Major competitions do not subscribe to such straightforward logic. In the international game, more so even than at club level, tournament soccer is more complex, more chaotic than that.

In the concentrated, intense span of a World Cup or a continental championship, the fleeting and the unforeseen take on an outsize significance. One bad game, after all, is all it takes, and years of preparation can be wasted.

A raft of injuries, or poor form, might take hold. A referee — even one with a video monitor — might make a mistake. A rival — Brazil or Argentina, Italy or France — might build a momentum so impressive it takes on the air of destiny. The best team in the world does not always win the World Cup; the best team in the world that month ordinarily does.

Whether Germany wins twice on Russian soil in two years, though — and it is worth noting both that no winner of the Confederations Cup has ever won the subsequent World Cup, and that a World Cup winner has never repeated since Brazil in 1962 — should not detract from the broader pattern its latest gilded summer has brought to the surface.

Kevin Durant passes on about $4 million of his $28 million salary next season to have room to keep Andre Iguodala and others

 Kevin Durant is set to make a new contract deal and stay with the Golden State Warriors, but the new NBA champions did lose a legendary player on Monday, June 19 (Tuesday in Manila time).

Multiple reports said Durant, the Most Valuable Player of this month’s NBA Finals triumph over Cleveland, will opt out of his contract but re-sign with Golden State in a money-saving move under NBA salary cap rules.

But the Warriors lost Jerry West, a member of the team’s executive board who on Monday was named a consultant to the Los Angeles Clippers.

The 79-year old Hall of Fame guard was an iconic star for the Los Angeles Lakers and the NBA’s logo is designed around his silhouette.

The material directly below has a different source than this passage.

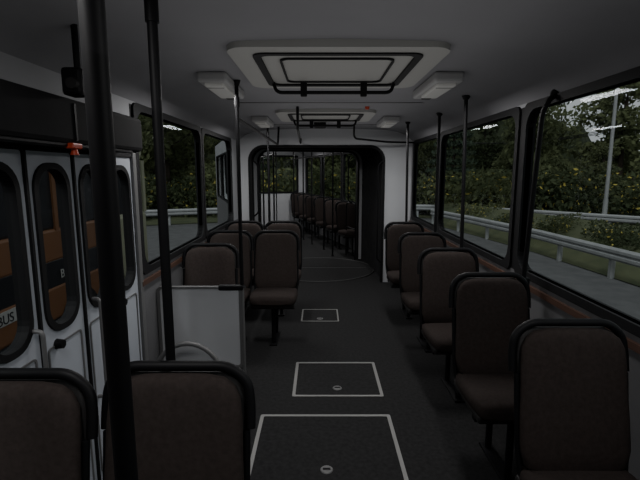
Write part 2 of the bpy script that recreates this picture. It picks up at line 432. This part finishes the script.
for y in (1.60,2.04,2.22):
    b.tube(fillet([(XL,y,.95),(XL+.045,y,.95),(XL+.045,y,.45),(XL,y,.45)],.03),.009,M_grey,8)
for y in (1.75,2.35): b.cone((XL,y,.84),(XL+.03,y,.84),.022,.018,M_black)
b.build('handles',door)
b=MB()
b.box(XL-.05,XL+.02,1.285,1.33,-.6,1.66,M_rubber); b.box(XL-.05,XL+.015,2.592,2.64,-.6,1.66,M_grey,.004)
b.box(XL-.05,XL+.01,1.3,2.62,1.632,1.665,M_rubber)
b.build('frame',door)
b=MB()
b.box(XL+.002,-.95,-.6,2.42,1.655,1.83,M_housing,.02)
for y in (.4,1.1,1.75): b.box(-.952,-.945,y,y+.012,1.67,1.81,M_black)
b.box(-1.02,-.96,1.2,2.3,1.645,1.66,M_black,.004)
for y in (.7,1.3,2.0): b.cone((-.951,y,1.74),(-.944,y,1.74),.012,.01,M_grey,10)
b.build('door_gear_housing')
b=MB()
b.box(-.95,-.875,1.68,1.76,1.83,1.93,M_black,.012); b.tube([(-.905,1.72,1.92),(-.905,1.72,2.10)],.012,M_black)
b.cone((-.905,1.682,1.87),(-.905,1.665,1.87),.024,.02,M_plastic)
b.build('surveillance_camera')
b=MB()
b.box(-.972,-.940,1.71,1.78,1.638,1.66,M_red,.005); b.cone((-.955,1.745,1.64),(-.955,1.745,1.615),.010,.016,M_red); b.build('emergency_door_lever')
# ------------------------------------------------------------------ exterior
ZG=-.9
b=MB(); b.add([(-120,-120,ZG),(120,-120,ZG),(120,120,ZG),(-120,120,ZG)],[(0,1,2,3)],M_asph); b.build('road')
near=[(7.6,-14),(7.3,-4),(6.9,4),(6.75,9),(6.5,13),(5.9,17),(5.2,20.5)]
far=[(22,5),(15.5,13),(12.4,17),(9,20.8),(6.2,23.0),(2,23.8),(-3.8,21.6),(-8,19.8),(-16,16.5),(-26,10)]
def rail_obj(path):
    b=MB(); P=[Vector((x,y,0)) for x,y in path]
    # resample
    S=[]; 
    for i in range(len(P)-1):
        k=max(1,int((P[i+1]-P[i]).length/1.0))
        for j in range(k): S.append(P[i].lerp(P[i+1],j/k))
    S.append(P[-1]); prof=[(0,.45),(.05,.50),(.05,.56),(0,.60),(.05,.64),(.05,.70),(0,.75),(-.02,.75),(-.02,.45)]
    rings=[]
    for i,p in enumerate(S):
        t=(S[min(i+1,len(S)-1)]-S[max(i-1,0)]).normalized(); nrm=Vector((-t.y,t.x,0))
        rings.append([p+nrm*a+Vector((0,0,ZG+z)) for a,z in prof])
        if i%2==0:
            q=p-nrm*.09; b.box(q.x-.05,q.x+.05,q.y-.05,q.y+.05,ZG,ZG+.72,M_galv)
    b.loft(rings,M_galv,False); b.build('guardrail')
rail_obj(near); rail_obj(far)
# verge: fan strips outside the rails
def verge(path,off,w,name='grass_verge'):
    b=MB(); P=[Vector((x,y,0)) for x,y in path]; A=[];B=[]
    for i,p in enumerate(P):
        d=(p-Vector((-2,2,0))).normalized()
        A.append(p+d*off+Vector((0,0,ZG+.02))); B.append(p+d*w+Vector((0,0,ZG+.9)))
    b.loft([A,B],M_grass,False,False,False); b.build(name)
verge(near,.15,3.2); verge(far,.2,80)
# wooded slope behind the tree line (ring-shaped embankment)
b=MB(); rings=[]
for (d,fz) in ((38,0),(40,.45),(43,.8),(48,1.0),(60,1.05)):
    ring=[]
    for k in range(0,181):
        a=-95+k; hh=9.5 if a<24 else (9.5-(a-24)*.62 if a<34 else 3.3)
        jj=1+.10*math.sin(a*.9)+.07*math.sin(a*2.3+1)+random.uniform(-.05,.05)
        dd=d+random.uniform(-.8,.8)
        ring.append(Vector((dd*math.sin(R(a)),dd*math.cos(R(a)),ZG+hh*fz*jj)))
    rings.append(ring)
b.loft(rings,M_hill,False,False,False); b.build('wooded_hillside')
def leafcloud(b,clumps,count,size,m):
    vs=[];fs=[]
    for _ in range(count):
        c,r=random.choice(clumps)
        d=Vector((random.gauss(0,1),random.gauss(0,1),random.gauss(0,1))).normalized()
        p=Vector(c)+Vector((d.x*r[0],d.y*r[1],d.z*r[2]))*(random.random()**.35)
        u=Vector((random.gauss(0,1),random.gauss(0,1),random.gauss(0,1))).normalized(); w=u.orthogonal().normalized(); w=(w+u.cross(w)*random.uniform(-1,1)).normalized()
        s=size*random.uniform(.6,1.3); k=len(vs)
        vs+=[p-u*s,p+w*s*.5,p+u*s,p-w*s*.5]; fs.append((k,k+1,k+2,k+3))
    b.add(vs,fs,m)
protos=[]
for v in range(3):
    b=MB(); H=random.uniform(8.5,10)
    b.cone((0,0,-.5),(.2,.1,H*.75),.22,.06,M_bark,10); cl=[]
    for k in range(16):
        a=random.uniform(0,6.28); rr=random.uniform(.2,2.4); z=random.uniform(1.6,H-.8)
        rr*=1-.5*(z/H)
        c=(rr*math.cos(a),rr*math.sin(a),z); cl.append((c,(random.uniform(.8,1.5),random.uniform(.8,1.5),random.uniform(.6,1.1))))
        if k<8: b.cone((.1,0,max(1,z-1.2)),c,.06,.02,M_bark,6)
    leafcloud(b,cl,5200,.17,M_leaf); protos.append(('deciduous_tree',b))
b=MB(); b.cone((0,0,-.5),(0,0,9),.18,.03,M_bark,10); cl=[]
for k in range(14):
    z=1+k*.6; r=2.2*(1-k/15.)
    for q in range(5):
        a=q*1.257+k; cl.append(((r*.55*math.cos(a),r*.55*math.sin(a),z),(r*.55+.1,r*.55+.1,.22)))
leafcloud(b,cl,5200,.14,M_leafd); protos.append(('conifer_tree',b))
b=MB(); cl=[]
for k in range(9): cl.append(((random.uniform(-1.2,1.2),random.uniform(-.8,.8),random.uniform(.3,1.0)),(.8,.7,.6)))
for k in range(5): b.cone((0,0,-.1),cl[k][0],.03,.01,M_bark,6)
leafcloud(b,cl,2600,.09,M_leaf); leafcloud(b,cl,260,.06,M_flower); protos.append(('roadside_bush',b))
used={}
def place(i,x,y,s,z=ZG):
    nm,bb=protos[i]
    if i not in used: o=bb.build(nm); used[i]=o.data
    else:
        o=bpy.data.objects.new(nm,used[i]); bpy.context.collection.objects.link(o)
    o.location=(x,y,z); o.rotation_euler=(0,0,random.uniform(0,6.28)); o.scale=(s*random.uniform(.9,1.1),s*random.uniform(.9,1.1),s)
for row,(dist,step) in enumerate(((29,4.5),(36,4.2))):
    a=-62
    while a<60:
        d=dist+random.uniform(-1.5,1.5); x=d*math.sin(R(a)); y=d*math.cos(R(a))
        s=random.uniform(.85,1.15)
        if a>29: s=random.uniform(.38,.5) if row==0 else random.uniform(.5,.72)
        place(random.choice([0,1,2,0,3,1]),x,y,s); a+=step*28/dist*random.uniform(.9,1.1)*2
a=-60
while a<62:
    d=26.0+random.uniform(-.8,.8); place(4,d*math.sin(R(a)),d*math.cos(R(a)),random.uniform(1.3,1.9)); a+=3.6
for x,y in ((8.2,12),(8.0,14.5),(7.6,17),(7.0,19.5),(8.6,9.5),(8.8,7)): place(4,x,y,random.uniform(.55,.8),ZG+.1)
place(2,17.2,25.5,1.0)
# street lamp
b=MB(); x,y=12.9,19.9
b.cone((x,y,ZG),(x,y,ZG+1.2),.11,.10,M_galv); b.cone((x,y,ZG+1.2),(x,y,8.0),.085,.055,M_galv)
b.tube(fillet([(x,y,7.9),(x,y,8.8),(x-1.6,y-1.2,9.0)],.6,8),.045,M_galv); b.box(x-2.2,x-1.5,y-1.35,y-1.05,8.92,9.06,M_galv,.05)
b.build('street_lamp')
b=MB()
ps=[Vector((6,34,0)),Vector((19,27,0)),Vector((33,20,0))]
for p in ps:
    b.cone(p+Vector((0,0,ZG)),p+Vector((0,0,4.6)),.12,.09,M_conc); b.box(p.x-.6,p.x+.6,p.y-.05,p.y+.05,4.2,4.3,M_conc)
for dx in (-.5,0,.5):
    for i in range(2):
        b.tube([ps[i].lerp(ps[i+1],t/12)+Vector((dx,0,4.32-1.4*4*(t/12)*(1-t/12)*.6)) for t in range(13)],.02,M_black,5)
b.build('utility_line')
# parked bus
b=MB(); x0,x1,y0,y1=-5.7,-3.15,-4.2,8.0
b.box(x0,x1,y0,y1,-.55,-.18,M_busdark,.06); b.box(x0,x1,y0,6.7,-.2,.20,M_orange,.03)
b.box(x0+.01,x1-.01,y0,y1-.05,.18,.52,M_busdark,.02); b.box(x0,x1,y0,6.7,.50,.88,M_orange,.03)
b.box(x0+.02,x1-.02,y0,y1-.12,.86,1.72,M_busdark,.05); b.box(x0,x1,y0,y1,1.70,2.15,M_cream,.14)
b.box(x0,x1,6.7,y1,-.2,.9,M_cream,.09)
for k in range(8): b.box(x1-.03,x1+.004,y0+.1+k*1.55,y0+.17+k*1.55,.86,1.72,M_orange)
b.box(x1-.03,x1+.004,7.86,7.97,.85,1.75,M_cream)
for yy in (-1.6,5.6):
    for xx in (x1-.28,x0-.02): b.cone((xx,yy,ZG+.48),(xx+.3,yy,ZG+.48),.48,.48,M_tyre,28); b.cone((xx+(.3 if xx>-5 else -.01),yy,ZG+.48),(xx+(.32 if xx>-5 else 0),yy,ZG+.48),.24,.18,M_grey,20)
b.box(x1,x1+.01,4.05,4.55,.03,.17,M_textw)
bus=b.build('parked_bus')
def text(s,y,z,size,m):
    c=bpy.data.curves.new('lettering','FONT'); c.body=s; c.size=size; c.extrude=.002; c.materials.append(m)
    o=bpy.data.objects.new('lettering',c); bpy.context.collection.objects.link(o); o.parent=bus
    o.rotation_euler=(R(90),0,R(90)); o.location=(x1+.012,y,z)
text('BUS',4.1,.045,.14,M_busdark); text('BUS LINE',5.2,.28,.15,M_textw); text('BUS LINE',2.2,.28,.15,M_textw)
# ------------------------------------------------------------------ lights
def area(name,loc,sx,sy,e,mx=I4,rot=(0,0,0)):
    l=bpy.data.lights.new(name,'AREA'); l.shape='RECTANGLE'; l.size=sx; l.size_y=sy; l.energy=e; l.color=(1,.98,.97)
    o=bpy.data.objects.new(name,l); bpy.context.collection.objects.link(o); o.matrix_world=mx@Matrix.Translation(loc)@Matrix.Rotation(rot[0],4,'X')@Matrix.Rotation(rot[1],4,'Y')
for y,e in ((.6,6),(2.93,7.5),(4.95,8.5)):
    for x in (-.62,.74): area('saloon_light',(x,y,2.03),.12,.5,e)
for y in (1.6,3.8):
    for x in (-.7,.7): area('saloon_light',(x,y,2.03),.12,.5,8,TM)
# added fill: unseen up-facing area lights brighten the ceilings, no fixtures there
area('ceiling_fill_light',(.07,2.4,1.72),1.5,6.8,7.5,I4,(math.pi,0))
area('ceiling_fill_light',(0,2.9,1.72),1.5,4.2,6,TM,(math.pi,0))
w=bpy.data.worlds.new('overcast_sky'); bpy.context.scene.world=w; w.use_nodes=True; nt=w.node_tree
bg=nt.nodes['Background']; tc=nt.nodes.new('ShaderNodeTexCoord'); n=nt.nodes.new('ShaderNodeTexNoise'); n.inputs['Scale'].default_value=2.2; n.inputs['Detail'].default_value=6
r=nt.nodes.new('ShaderNodeValToRGB'); r.color_ramp.elements[0].color=(.44,.47,.50,1); r.color_ramp.elements[1].color=(.60,.62,.62,1)
nt.links.new(tc.outputs['Generated'],n.inputs['Vector']); nt.links.new(n.outputs['Fac'],r.inputs['Fac']); nt.links.new(r.outputs['Color'],bg.inputs['Color'])
bg.inputs['Strength'].default_value=.9
s=bpy.data.lights.new('sun','SUN'); s.energy=1.2; s.angle=R(14); so=bpy.data.objects.new('sun',s); so.rotation_euler=(R(40),R(10),R(-30)); bpy.context.collection.objects.link(so)
# ------------------------------------------------------------------ camera
cd=bpy.data.cameras.new('camera'); cd.lens=24.75; cd.sensor_width=36; cd.clip_start=.05; cd.clip_end=500
co=bpy.data.objects.new('camera',cd); co.location=(0,0,EYE); co.rotation_euler=(R(90-8.8),0,0)
bpy.context.collection.objects.link(co); bpy.context.scene.camera=co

Durant, who joined the Warriors last July after finishing his contract with Oklahoma City, plans to decline his player option for the 2017-18 campaign and become an unrestricted free agent on July 1, according to reports.

The 10-year NBA veteran would then re-sign with the Warriors, the move enabling the team to have more money for contracts with forward Andre Iguodala and other players.

Durant was to be paid about $28 million in salary next season, but he will take about $4 million less than the maximum deal he could have been paid.

That will better enable the Warriors to keep together the championship roster that includes Iguodala, Shaun Livingston, Georgian center Zaza Pachulia and reserves.

Durant won his first NBA crown and helped Golden State claim a second in 3 seasons by averaging 35.2 points, 8.4 rebounds and 5.4 assists in the best-of-7 NBA Finals, which the Warriors won over Cleveland in 5 games.

Warriors guard Stephen Curry becomes a free agent, but has taken less than maximum money in recent years to set up an expected 5-year deal worth $205 million. Curry made $12.1 million last season.

West said his two-year deal to return to Los Angeles came down to being wooed by Clippers owner Steve Ballmer, coach Doc Rivers and executive vice president Lawrence Frank.

“For them to want me to come here and maybe think I can help, I am really flattered,” West said. “I think they want to establish their own identity in this town and that is what to me is most important, establish their own identity and ability to win at the very highest level.”

West spent the past 6 seasons with the Warriors. The two-time NBA executive of the year was Lakers general manager/executive vice president of basketball operations for 18 years during which the team won four NBA crowns. He also served as the president of basketball operations for the Memphis Grizzlies from 2002-2007, the team making its first 3 playoff appearances during West’s tenure.

As a player, West was a 14-time All-Star who went to the NBA Finals 9 times but won only once. He averaged 27 points, 6.7 assists and 5.8 rebounds for his career.

Support for Murray That’s Loud

Wimbledon has always been a haven for fanatical supporters, from the hordes of young women who chased Bjorn Borg around the grounds in the 1970s to the Australians who dress in yellow every year to support their countrymen and women.

Faces will be painted with the Scottish and British flags for Andy Murray over the next two weeks. But fandom can take many forms. Take a look on Twitter during a big Murray match at Wimbledon, and the chances are you will come across the commentary of Irvine Welsh, the Scottish author most famous for writing “Trainspotting,” the anarchic tale of a group of heroin addicts in Edinburgh.

The text of his tweets is often provocative, and the language usually vulgar, but his admiration for the top-ranked Murray comes across loud and clear.

Welsh, who lives in Miami, first tweeted during a Murray match when Murray beat Novak Djokovic in the 2012 United States Open final for his first Grand Slam title.

“It was something my friend and fellow Scottish writer John Niven got into doing between us for laughs,” Welsh said in an email. “Tennis commentary is generally pretty dull. Ours is grounded in the compelling perversity that the cuisine, climate and class structure of Scotland can produce a tennis champion like Murray.”

Welsh’s fandom is not just about Murray also coming from Scotland.

“I admire his incredible skills, control and pace around the court,” Welsh said. “I love how he wears the game on his face. So many players are dull and deadpan; they never change expressions whether they hit a winner or miss an easy shot.”

Many of Welsh’s tweets are unprintable, but the vast majority feature the acerbic humor that would be familiar to his readers.

“Good hold Andy son,” Welsh wrote during the 2012 U.S. Open final. “I’m going to eat a packet of McCain’s oven chips for every point you win the day pal.”